The Yarra Park Recycled Water Treatment Facility (RWTF) has been awarded with an Australian first ‘Excellent’ Infrastructure Sustainability (IS) Operations Pilot rating by the Infrastructure Sustainability Council of Australia (ISCA). The award was presented to Downer at ISCA’s annual Sustainability in Infrastructure Awards on Wednesday 21 October 2015.

“Downer and the Yarra Park RWTF team are to be congratulated on two fronts,“ said ISCA CEO Antony Sprigg. “Firstly, for their leadership in piloting the IS rating scheme in an Operational context and secondly, for achieving an ‘Excellent’ (IS) Operations Pilot rating.”
The plant is capable of producing more than 600 kilolitres of recycled water per day. As one of the first of its type, the facility was built underground and out of public view, ensuring it did not take away valuable surface land use or impact the amenity of the park. This innovative proof-of-concept design substantially contributes to the broader water market transformation towards sustainable development.

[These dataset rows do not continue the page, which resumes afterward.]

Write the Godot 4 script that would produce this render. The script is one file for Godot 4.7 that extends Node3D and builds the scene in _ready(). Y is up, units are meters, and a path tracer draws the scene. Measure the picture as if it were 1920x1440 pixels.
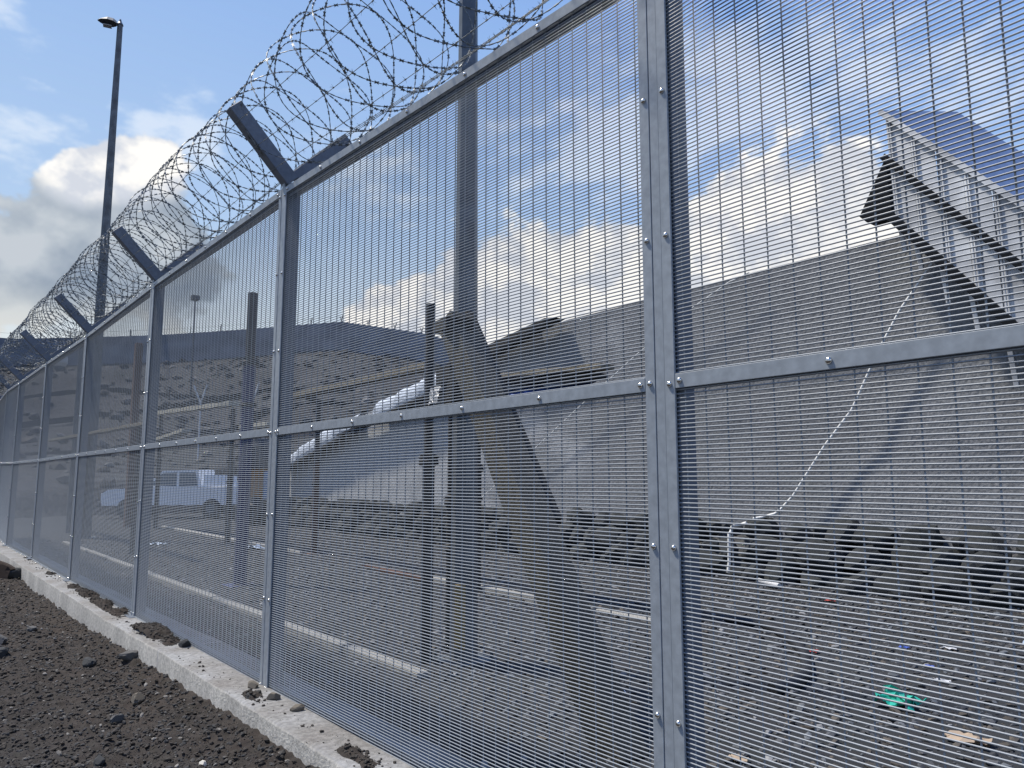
extends Node3D
# A grey anti-climb mesh fence with razor wire on a low concrete plinth; a works yard shows through the mesh.

class MB:
	var v := PackedVector3Array()
	var n := PackedVector3Array()
	var c := PackedColorArray()
	var ix := PackedInt32Array()
	var col := Color.WHITE
	func tri(a: Vector3, b: Vector3, d: Vector3, nn: Vector3) -> void:
		var k := v.size()
		v.append(a); v.append(b); v.append(d)
		for _j in 3:
			n.append(nn); c.append(col)
		ix.append(k)
		if (b - a).cross(d - a).dot(nn) > 0.0:
			ix.append(k + 2); ix.append(k + 1)
		else:
			ix.append(k + 1); ix.append(k + 2)
	func quad(a: Vector3, b: Vector3, d: Vector3, e: Vector3, nn: Vector3) -> void:
		var k := v.size()
		v.append(a); v.append(b); v.append(d); v.append(e)
		for _j in 4:
			n.append(nn); c.append(col)
		if (b - a).cross(d - a).dot(nn) > 0.0:
			for q in [0, 2, 1, 0, 3, 2]: ix.append(k + q)
		else:
			for q in [0, 1, 2, 0, 2, 3]: ix.append(k + q)
	func box(t: Transform3D, s: Vector3, ch := 0.0) -> void:
		var h := s * 0.5
		if ch <= 0.0:
			for ax in 3:
				for sg in [-1.0, 1.0]:
					var u: int = (ax + 1) % 3
					var w: int = (ax + 2) % 3
					var p: Array[Vector3] = []
					for m in [[-1, -1], [1, -1], [1, 1], [-1, 1]]:
						var q := Vector3.ZERO
						q[ax] = h[ax] * sg; q[u] = h[u] * m[0]; q[w] = h[w] * m[1]
						p.append(t * q)
					var nn := Vector3.ZERO
					nn[ax] = sg
					quad(p[0], p[1], p[2], p[3], (t.basis * nn).normalized())
			return
		# chamfered
		for ax in 3:
			var u: int = (ax + 1) % 3
			var w: int = (ax + 2) % 3
			for sg in [-1.0, 1.0]:
				var p: Array[Vector3] = []
				for m in [[-1, -1], [1, -1], [1, 1], [-1, 1]]:
					var q := Vector3.ZERO
					q[ax] = h[ax] * sg; q[u] = (h[u] - ch) * m[0]; q[w] = (h[w] - ch) * m[1]
					p.append(t * q)
				var nn := Vector3.ZERO
				nn[ax] = sg
				quad(p[0], p[1], p[2], p[3], (t.basis * nn).normalized())
			for su in [-1.0, 1.0]:
				for sw in [-1.0, 1.0]:
					var a := Vector3.ZERO
					a[ax] = -(h[ax] - ch); a[u] = h[u] * su; a[w] = (h[w] - ch) * sw
					var b := a
					b[ax] = h[ax] - ch
					var d := b
					d[u] = (h[u] - ch) * su; d[w] = h[w] * sw
					var e := d
					e[ax] = -(h[ax] - ch)
					var nn := Vector3.ZERO
					nn[u] = su; nn[w] = sw
					quad(t * a, t * b, t * d, t * e, (t.basis * nn).normalized())
		for sx in [-1.0, 1.0]:
			for sy in [-1.0, 1.0]:
				for sz in [-1.0, 1.0]:
					var s3 := Vector3(sx, sy, sz)
					tri(t * Vector3(h.x * sx, (h.y - ch) * sy, (h.z - ch) * sz), t * Vector3((h.x - ch) * sx, h.y * sy, (h.z - ch) * sz), t * Vector3((h.x - ch) * sx, (h.y - ch) * sy, h.z * sz), (t.basis * s3).normalized())
	# a bar from a to b: width along w, thickness across
	func bar(a: Vector3, b: Vector3, w: Vector3, width: float, thick: float, ch := 0.0) -> void:
		var d := (b - a)
		var y := d.normalized()
		var x := (w - y * w.dot(y)).normalized()
		box(Transform3D(Basis(x, y, x.cross(y)), (a + b) * 0.5), Vector3(width, d.length(), thick), ch)
	func rod(a: Vector3, b: Vector3, r: float, sides := 6, caps := false, r2 := -1.0) -> void:
		tube(PackedVector3Array([a, b]), r, sides, caps, r2)
	func tube(p: PackedVector3Array, r: float, sides := 6, caps := false, r2 := -1.0) -> void:
		var k := v.size()
		var t := (p[1] - p[0]).normalized()
		var up := Vector3.UP if absf(t.y) < 0.9 else Vector3.RIGHT
		var x := t.cross(up).normalized()
		var m := p.size()
		for i in m:
			var tt := (p[mini(i + 1, m - 1)] - p[maxi(i - 1, 0)]).normalized()
			x = (x - tt * x.dot(tt)).normalized()
			var y := tt.cross(x)
			var rr := r if r2 < 0.0 else lerpf(r, r2, float(i) / (m - 1))
			for j in sides:
				var a := TAU * (j + 0.5) / sides
				var nn := x * cos(a) + y * sin(a)
				v.append(p[i] + nn * rr); n.append(nn); c.append(col)
		for i in m - 1:
			for j in sides:
				var a := k + i * sides + j
				var b := k + i * sides + (j + 1) % sides
				for q in [a, a + sides, b, b, a + sides, b + sides]: ix.append(q)
		if caps:
			for e in [0, m - 1]:
				var nn := (p[0] - p[1]).normalized() if e == 0 else (p[m - 1] - p[m - 2]).normalized()
				for j in range(1, sides - 1):
					tri(v[k + e * sides], v[k + e * sides + j], v[k + e * sides + j + 1], nn)
	# a plate with outline p (planar), pushed out by d
	func plate(p: PackedVector3Array, d: Vector3) -> void:
		var nn := Vector3.ZERO
		var cen := Vector3.ZERO
		for i in p.size():
			nn += p[i].cross(p[(i + 1) % p.size()]); cen += p[i]
		nn = nn.normalized(); cen /= p.size()
		var flat := PackedVector2Array()
		var ax := (p[1] - p[0]).normalized()
		var ay := nn.cross(ax)
		for q in p: flat.append(Vector2((q - cen).dot(ax), (q - cen).dot(ay)))
		var tr := Geometry2D.triangulate_polygon(flat)
		var out := nn if nn.dot(d) > 0 else -nn
		for i in range(0, tr.size(), 3):
			tri(p[tr[i]], p[tr[i + 1]], p[tr[i + 2]], -out)
			tri(p[tr[i]] + d, p[tr[i + 1]] + d, p[tr[i + 2]] + d, out)
		for i in p.size():
			var a := p[i]
			var b := p[(i + 1) % p.size()]
			var sn := (b - a).cross(d).normalized()
			if sn.dot((a + b) * 0.5 - cen) < 0 and flat.size() < 5: sn = -sn
			elif flat.size() >= 5 and (nn.cross(b - a)).dot(sn) > 0: sn = -sn
			quad(a, b, b + d, a + d, sn)
	func lathe(base: Vector3, prof: Array, sides := 12, axis := Vector3.UP) -> void:
		var up := axis.normalized()
		var x := up.cross(Vector3.RIGHT if absf(up.x) < 0.9 else Vector3.BACK).normalized()
		var y := up.cross(x)
		for i in prof.size() - 1:
			var a: Vector2 = prof[i]
			var b: Vector2 = prof[i + 1]
			var e := b - a
			var nr := Vector2(e.y, -e.x).normalized()
			var k := v.size()
			for j in sides + 1:
				var an := TAU * j / sides
				var dir := x * cos(an) + y * sin(an)
				v.append(base + dir * a.x + up * a.y); v.append(base + dir * b.x + up * b.y)
				for _q in 2:
					n.append((dir * nr.x + up * nr.y).normalized()); c.append(col)
			for j in sides:
				var q := k + j * 2
				for w in [q, q + 1, q + 2, q + 1, q + 3, q + 2]: ix.append(w)
	func mesh() -> ArrayMesh:
		var a := []
		a.resize(Mesh.ARRAY_MAX)
		a[Mesh.ARRAY_VERTEX] = v; a[Mesh.ARRAY_NORMAL] = n; a[Mesh.ARRAY_COLOR] = c; a[Mesh.ARRAY_INDEX] = ix
		var am := ArrayMesh.new()
		am.add_surface_from_arrays(Mesh.PRIMITIVE_TRIANGLES, a)
		return am

var M := {}
var used := {}
var rng := RandomNumberGenerator.new()
var na := FastNoiseLite.new()
var nb := FastNoiseLite.new()

func lin(r: float, g: float, b: float) -> Color:
	return Color(r, g, b).linear_to_srgb()

func numbered(s: String, parent: Node) -> String:
	var k := str(parent.get_instance_id()) + "/" + s
	if not used.has(k):
		used[k] = 0
		return s
	used[k] += 1
	return "%s_%03d" % [s, used[k]]

func tag(o: Node, label: String, category: String, group := "", kind := "") -> Node:
	if label: o.set_meta("label", label)
	if category: o.set_meta("category", category)
	if group: o.set_meta("group", group)
	if kind: o.set_meta("kind", kind)
	return o

func thing(called: String, at: Vector3, label: String, category: String, group := "") -> Node3D:
	var o := Node3D.new()
	o.name = numbered(called, self)
	o.position = at
	add_child(o, true)
	tag(o, label, category, group)
	return o

# shapes are in world metres; a part of a thing is shifted back by the thing's place
func obj(called: String, mb: MB, mat: Material, parent: Node3D = self) -> MeshInstance3D:
	return put(called, mb.mesh(), mat, parent)

func put(called: String, mesh: Mesh, mat: Material, parent: Node3D = self) -> MeshInstance3D:
	var o := MeshInstance3D.new()
	o.name = numbered(called, parent)
	o.mesh = mesh
	o.material_override = mat
	if parent != self and parent.get_parent() == self: o.position = -parent.position
	parent.add_child(o, true)
	return o

func noise_tex(freq: float, lo: float, hi: float, seed_: int, size := 512, oct := 4, kind := FastNoiseLite.TYPE_SIMPLEX_SMOOTH) -> NoiseTexture2D:
	var f := FastNoiseLite.new()
	f.seed = seed_; f.frequency = freq; f.fractal_octaves = oct; f.noise_type = kind
	var t := NoiseTexture2D.new()
	t.width = size; t.height = size; t.seamless = true; t.noise = f
	var g := Gradient.new()
	g.set_color(0, Color(lo, lo, lo)); g.set_color(1, Color(hi, hi, hi))
	t.color_ramp = g
	return t

func normal_tex(freq: float, seed_: int, strength: float, oct := 4, kind := FastNoiseLite.TYPE_SIMPLEX_SMOOTH) -> NoiseTexture2D:
	var f := FastNoiseLite.new()
	f.seed = seed_; f.frequency = freq; f.fractal_octaves = oct; f.noise_type = kind
	var t := NoiseTexture2D.new()
	t.width = 512; t.height = 512; t.seamless = true; t.noise = f; t.as_normal_map = true; t.bump_strength = strength
	return t

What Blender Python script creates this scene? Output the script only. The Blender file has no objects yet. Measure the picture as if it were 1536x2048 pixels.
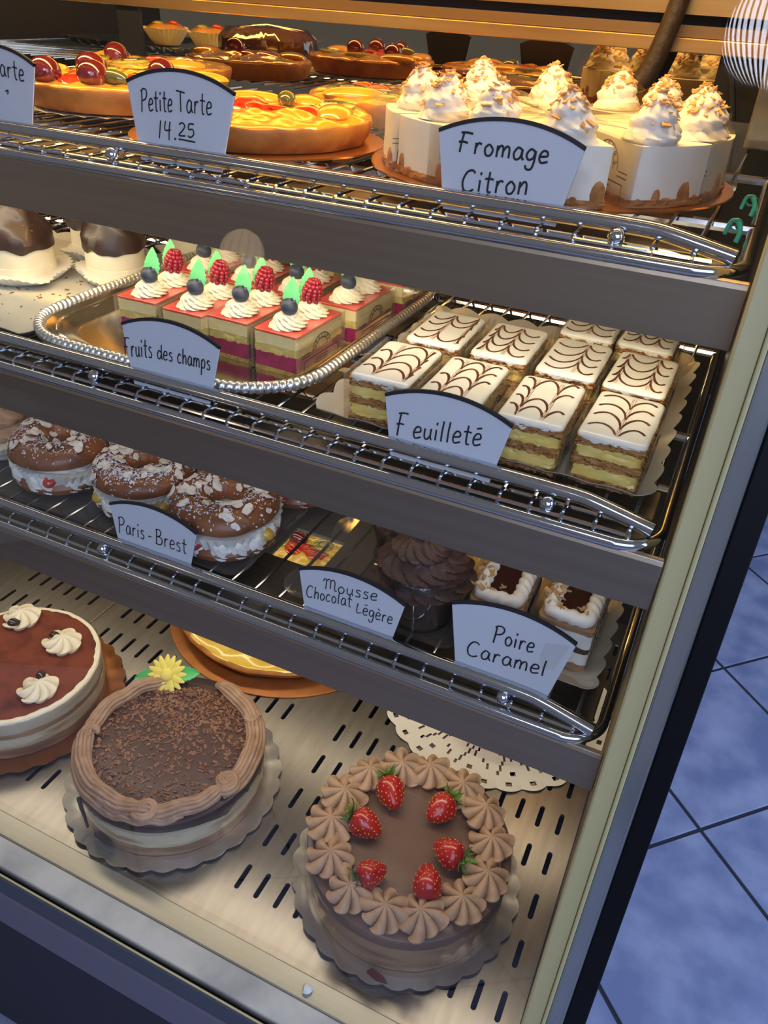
import bpy, bmesh, math, random
from math import sin, cos, pi, radians, sqrt, atan2, hypot
from mathutils import Vector, Matrix, noise
SC = bpy.context.scene
COL = SC.collection

# ---------------------------------------------------------------- camera, world, light, exposure
CAM_POS = (0.0, 0.0, 1.49)
R0 = (0.90414, 0.42366, 0.05523)      # picture right
R1 = (0.27688, -0.48258, -0.83094)    # picture down
R2 = (-0.32538, 0.76657, -0.55362)    # view direction
cd = bpy.data.cameras.new('camera'); cam = bpy.data.objects.new('camera', cd); COL.objects.link(cam)
mw = Matrix(((R0[0], -R1[0], -R2[0]), (R0[1], -R1[1], -R2[1]), (R0[2], -R1[2], -R2[2])))
cam.matrix_world = Matrix.Translation(CAM_POS) @ mw.to_4x4()
cd.sensor_fit = 'VERTICAL'; cd.sensor_height = 36.0; cd.lens = 1573.83 / 2048 * 36.0
cd.clip_start = 0.02; cd.clip_end = 50
SC.camera = cam
SC.view_settings.view_transform = 'Standard'; SC.view_settings.look = 'None'
SC.view_settings.gamma = 1.0; SC.view_settings.use_curve_mapping = False
SC.view_settings.exposure = 0.0
w = bpy.data.worlds.new('world'); SC.world = w; w.use_nodes = True
w.node_tree.nodes['Background'].inputs[0].default_value = (0.42, 0.42, 0.46, 1)
w.node_tree.nodes['Background'].inputs[1].default_value = 0.36

def area(name, loc, target, sx, sy, power, color, spread=pi):
    l = bpy.data.lights.new(name, 'AREA'); l.shape = 'RECTANGLE'; l.size = sx; l.size_y = sy
    l.energy = power; l.color = color; l.spread = spread
    o = bpy.data.objects.new(name, l); COL.objects.link(o); o.location = loc
    d = Vector(target) - Vector(loc); o.rotation_euler = d.to_track_quat('-Z', 'Y').to_euler()
    return o
# daylight of the shop window behind the viewer
area('window_daylight', (1.1, -1.7, 2.2), (-0.1, 0.6, 1.0), 2.0, 1.6, 38, (0.50, 0.66, 1.0))
# added blue fill from the side to brighten the tiled floor, no known window
area('floor_fill_light', (2.6, 0.6, 2.0), (0.4, 1.5, 0.0), 1.6, 1.6, 95, (0.36, 0.52, 1.0))
# warm lamp strip in the case header, and the strips under each shelf
area('header_lamp', (-0.62, 0.70, 1.70), (-0.62, 0.76, 1.36), 1.5, 0.05, 10.0, (1.0, 0.60, 0.18))
area('upper_shelf_lamp', (-0.62, 0.575, 1.333), (-0.62, 0.70, 1.19), 1.3, 0.03, 2.3, (1.0, 0.86, 0.60))
area('middle_shelf_lamp', (-0.62, 0.52, 1.160), (-0.62, 0.62, 1.02), 1.3, 0.03, 0.45, (1.0, 0.84, 0.64))
area('deck_lamp_and_fill', (-0.62, 0.545, 0.987), (-0.62, 0.62, 0.626), 1.3, 0.04, 1.8, (1.0, 0.88, 0.71))
area('deck_lamp_and_fill', (-0.62, 0.86, 0.985), (-0.62, 0.86, 0.626), 1.3, 0.03, 1.0, (1.0, 0.86, 0.66))  # added fill strip, lifts the dim back of the deck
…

The team were recognised for their public commitment to sustainability in the Yarra Park Masterplan, monthly measuring and reporting on sustainability performance to senior management and their extensive knowledge sharing which had included the sharing of mistakes and development opportunities.
Since the plant was commissioned, Downer has been able to gain water efficiencies of 7% during summer operations and 8% during winter operations and has been able to supply 99.99% of potable water replacement demand. To date the Yarra Park RWTF has directly offset 291,818,800 litres of potable water.
The team monitored energy use and greenhouse gas emissions during the two years the plant has been in operation, enabling operational process improvements that have resulted in reduced energy consumption over the remaining 23 years of the asset’s operational life. In addition to this, substantial changes to chemical dosing, cleaning regimes and process philosophies have resulted in a reduction of 80 tonnes chemicals or 45% of materials.